Güncelleme Tarihi:
Sayın Başbakan,
Önceki gün İstanbul’da düzenlediğiniz mitingde Doğan Grubu hakkında suçlayıcı ifadelerde bulundunuz.
Doğan Grubu ile ilgili birtakım şantaj kasetleri olduğunu, yayıncılığımızı bu kasetlerin baskısı altında yaptığımızı söylediniz.
Hürriyet’in bağlı bulunduğu Doğan Grubu’nun kamuoyuna açıklanmasından çekineceği, korkacağı, suç teşkil eden hiçbir hareketi olmadığına eminiz.
Daha önce de, Sayın eski Adalet Bakanı ile yaptığınız konuşma sırasında Doğan Grubu’nun mahkûm edilmesinin sağlanmasını isterken, “kirli işler”den söz ettiniz, hatırlarsanız. Bunlar ne ise derhal savcılığa verilmelidir; zaten eğer varsa, şimdiye kadar çoktan verilmiş olmalıydı.
Hürriyet olarak tekrarlıyoruz:
İster devlet, ister başka çevrelerin elinde Doğan Grubu hakkında suç teşkil edecek, bizleri utandıracak ne gibi bilgi ve belge varsa derhal açıklansın, bunlar hakkında kanuni işlem yapılsın. Ama böyle bir şey olmadığı halde varmış gibi bizi itham altında tutmanın hukukla ve vicdanla asla bağdaşmadığını da belirtmeliyiz.
Bizim yayınlarımız, evrensel gazetecilik ilkelerine uygundur; haberlerin objektif, yorumların hür olması ilkesine bağlıdır.
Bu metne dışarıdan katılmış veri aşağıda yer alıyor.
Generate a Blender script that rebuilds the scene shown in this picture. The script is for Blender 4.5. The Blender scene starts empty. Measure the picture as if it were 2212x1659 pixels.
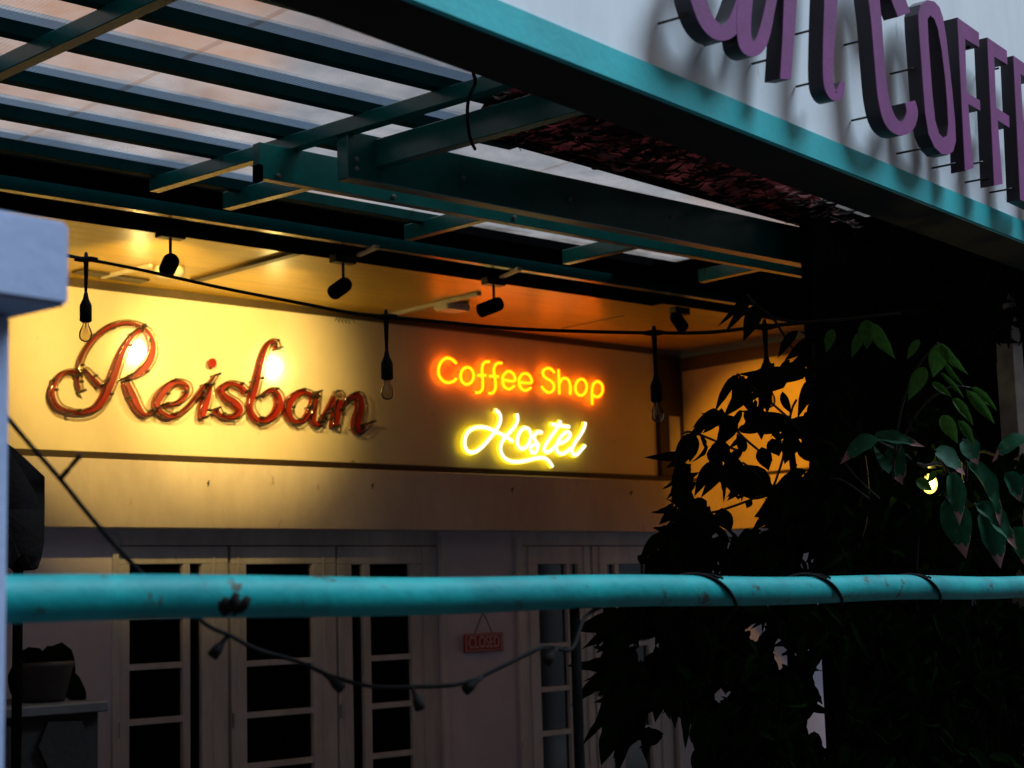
import bpy, bmesh, math, random
from mathutils import Vector, Matrix, geometry, noise
random.seed(7)
R = math.radians
scene = bpy.context.scene
C = scene.collection
EYE = 1.70

# ------------------------------------------------------------------ camera
F = 3495.0; CX, CY, W2 = 1106.0, 829.5, 2212.0
Xc = Vector((3834, -348.5, -F)).normalized()
Yc = Vector((-3236, -547.5, -F)); Yc = (Yc - Xc*Yc.dot(Xc)).normalized()
Zc = Xc.cross(Yc)
RW = Matrix((Xc, Yc, Zc))
CAM = Vector((0, 0, EYE))
cd = bpy.data.cameras.new('camera'); cam = bpy.data.objects.new('camera', cd); C.objects.link(cam)
cam.matrix_world = Matrix.Translation(CAM) @ RW.to_4x4()
cd.sensor_width = 17.3; cd.lens = F/W2*17.3; cd.clip_start = 0.05; cd.clip_end = 3000
cd.dof.use_dof = True; cd.dof.focus_distance = 5.6; cd.dof.aperture_fstop = 1.9; cd.dof.aperture_blades = 7
scene.camera = cam
scene.render.resolution_x = 1024; scene.render.resolution_y = 768

# ------------------------------------------------------------------ light
world = bpy.data.worlds.new('World'); scene.world = world; world.use_nodes = True
wn = world.node_tree.nodes; wl = world.node_tree.links; wn.clear()
wo = wn.new('ShaderNodeOutputWorld'); bg = wn.new('ShaderNodeBackground'); bg.inputs[1].default_value = 0.042
sky = wn.new('ShaderNodeTexSky'); sky.sky_type = 'NISHITA'; sky.sun_disc = False
SUN_EL, SUN_AZ = R(52), R(205)
sky.sun_elevation = R(6); sky.sun_rotation = SUN_AZ; sky.dust_density = 2.0; sky.ozone_density = 4.0
tc = wn.new('ShaderNodeTexCoord'); mp = wn.new('ShaderNodeMapping'); mp.inputs['Scale'].default_value = (1.0, 1.6, 2.2)
nz = wn.new('ShaderNodeTexNoise'); nz.inputs['Scale'].default_value = 2.6; nz.inputs['Detail'].default_value = 5
cr = wn.new('ShaderNodeValToRGB'); cr.color_ramp.elements[0].position = .30; cr.color_ramp.elements[1].position = .55
mx = wn.new('ShaderNodeMixRGB'); mx.inputs[2].default_value = (9.5, 6.2, 4.9, 1)
n2 = wn.new('ShaderNodeTexNoise'); n2.inputs['Scale'].default_value = 5.5; n2.inputs['Detail'].default_value = 3
c2 = wn.new('ShaderNodeValToRGB'); c2.color_ramp.elements[0].position = .44; c2.color_ramp.elements[1].position = .56
c2.color_ramp.elements[1].color = (2.7, 3.9, 5.6, 1); c2.color_ramp.elements[0].color = (9.4, 5.7, 3.6, 1)
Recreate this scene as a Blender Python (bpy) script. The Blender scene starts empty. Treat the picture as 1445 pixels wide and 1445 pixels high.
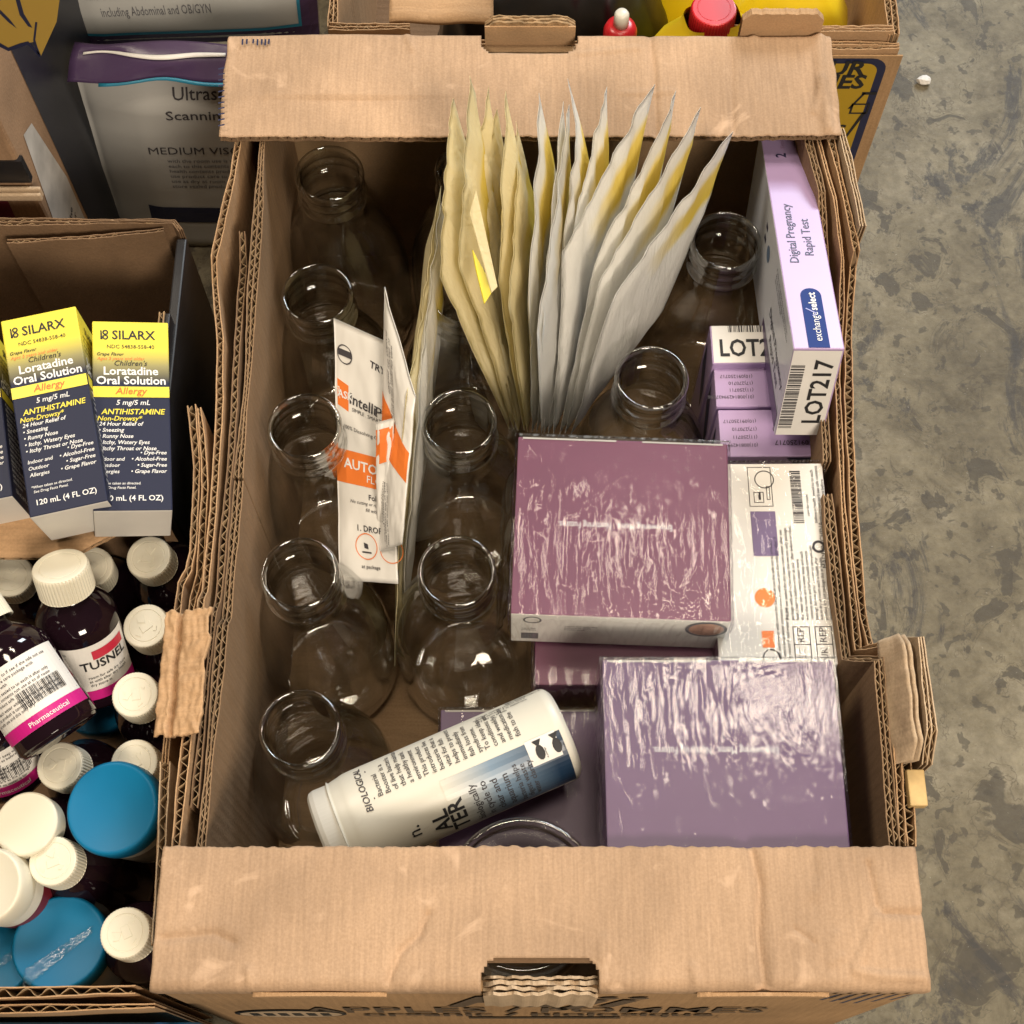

Miting meydanında ifade ettiğinizin aksine, evlatlarımız olan Berkin’in ve Burak’ın hayatlarını kaybetmesini aynı insani acıları hissederek manşetten verdik ve ertesi gün kamuoyuna itidal çağrısında bulunduk.
Haber ve manşetlerimiz konusunda sayfalar dolusu liste verecek değiliz. Doğan Grubu köklü gelenekleri olan ve evrensel meslek ilkelerine taahhüdüyle uluslararası alanda da saygınlığa sahip bir yayın kuruluşudur. Büyük siyasi fırtınalardan yüz akıyla çıkmıştır. “Paralel” dediğiniz çevrelerin yapacağı şantaj da, sizin miting meydanlarında bize karşı kullandığınız haksız ve insafsız üslup da bizi yayıncılık ilkelerimizden vazgeçiremez.
Sayın Başbakan,
Yayınlarımızla siyasi bir kavganın içine girmedik, girmeyeceğiz. Bizim bağlılığımız, Türkiye’ye, hukuk devletine ve demokrasiyedir. Sizden de beklentimiz, 76 milyonun Başbakanı olarak vatandaşlar ve kurumlar arasında ayrımcılık yapmamanızdır. Alacağınız oy oranı ne olursa olsun, ülkemizi kaplamış olan bu tehlikeli kutuplaşmayı ve gerilimi gidermek, seçimlerden sonra sizin ve hepimizin görevi olmalıdır.